前代未聞の映画の登場だ。江戸時代は、SDGsを先取りした循環型経済で成り立っていた、という、現代からみると驚きの事実を背景に、庶民の暮らしとそのなかで懸命に生きる若者の青春群像を描く『せかいのおきく』。主人公たちの仕事もいま観ると風変わりだし、全編、うんこ&しっこ関係の言葉がとびかうという、破天荒な時代劇なのだ。この映画、4月28日に公開される。
『せかいのおきく』
ポスターなどで使われるメインビジュアル。予備知識なくこれを見たときに、どこかの停留所かなにかで三人の男女が雨宿りをしているのか、と思った。よく見ると、着物を着ている。そう、この物語の時代は江戸末期。場所は江戸のさるお寺の、あの頃の言い方でいうと厠(かわや)、つまりトイレの前だ。突然の雨に、雨宿りのため出くわした三人、向かって左の青年は中次(寛一郎)という。籠のようなものを抱えているが、職業は「紙くず買い」。真ん中の女性が、おきく(黒木華)。寺で開かれる「寺子屋」で読み書きを教えている。右は矢亮(池松壮亮)。江戸市中の厠をまわり、糞尿を買う仕事「下肥買い」をしている。みな、たまたま仕事の途中に雨に降られたのだ。ドラマは、雨模様をながめながらの三人の会話から始まる……。
「下肥買い」の矢亮は、江戸で買った糞尿を集めて、船で地元 葛西の農家に運ぶ。肥だめに収容し、発酵させたのち、畑にまき、野菜の肥料とするのだ。作られた野菜は、江戸で消費され、江戸市民が食し、便尿となって排泄される。この時代、まさに循環経済=サーキュラー・エコノミーが成り立っていた。便尿にもランクがあって、最高は江戸城からでるもの、次に武家屋敷。最低ランクが庶民の長屋の共同便所だそうで、この映画では、そんな長屋の厠が主要な舞台になっている。
この循環スタイルは、都会では戦後まもなく下水道が完備され姿を消したが、田舎には昭和30年代、40年代まで存在した。肥だめをうっすらご記憶の方も多くいると思う。

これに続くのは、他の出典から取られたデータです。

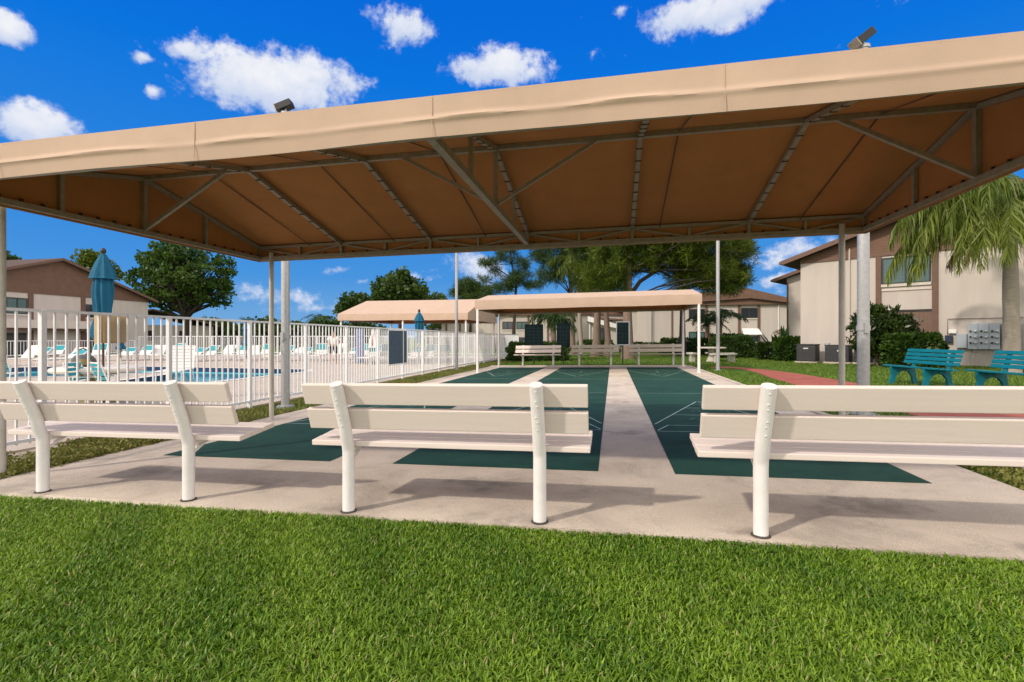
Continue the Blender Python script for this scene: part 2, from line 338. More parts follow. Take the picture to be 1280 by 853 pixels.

中次の「紙くず買い」は、古典落語でもおなじみの職業だ。江戸の町を流して、反故にした紙や不要になった帳簿を安価でひきとる。それをすき直して再利用する。いわゆる再生紙だが、これは、現代にも引き継がれている。
中次は、雨宿りで仲良くなった矢亮に誘われ、「下肥買い」に鞍替えする。おきくは、やはりこの雨宿りが縁で、中次に恋心をいだく……。
おきくは、武家の育ち。いまは浪人の身の上の父・源兵衛(佐藤浩市)と長屋で暮らしている。父は、武家社会のしがらみのなかで生きる男、多少わけありの事情で、刺客に襲われる。おきくもそれにまきこまれ、不幸にも喉を切られて声を失ってしまう。
映画は、この江戸の最下層に生きる3人の、つつましくも、純で、せつない愛と友情の物語を描く。
脚本は阪本順治監督のオリジナル。この作品のプロデューサーで美術監督でもある原田満生のSDGs(持続可能な開発目標)に関する映画、という企画提案に、阪本監督が考えたコンセプトは「江戸の循環型社会と市民時代劇とウンコ」だった。
江戸末期の1858〜1861年、幕府が外国から開国を迫られ、大混乱になっていく時代。阪本監督は「そんなさなかでも庶民たちの生活は変わらない。そういう時代だからこそ、社会の底辺で暮らす庶民の姿に興味がある。庶民劇を撮りたかった」という。
そして、映画としての最大の特徴は、モノクロ(正確にはパートカラー)、スタンダードという映像。黒澤明の『赤ひげ』のような、クラシック映画の味わいになっている。
しかも下ネタ満載だが、決して下品ではない作り。例えば、おきくがおおまじめにきく。「明け六つになると、おとっさまは、なぜ、屁をたれるのですか」……なんともおおらかなユーモアがそこここに感じられる。
おきくの父は、中次に「せかい」という言葉を教える。中次も、矢亮も、そしておきくも、それまで考えたことがなかったこの言葉。なんだか激動に向かう時代の希望を表しているかのようだ。
うんこもしっこも継続可能なシステムの象徴。どんな環境であろうとも、どんな境遇であろうとも、このせかいに存在する限り、生きとし生けるもの、いや人だけでなく物ですら、それぞれに必ず意味と役割がある、そんなことを考えたくなるような映画だ。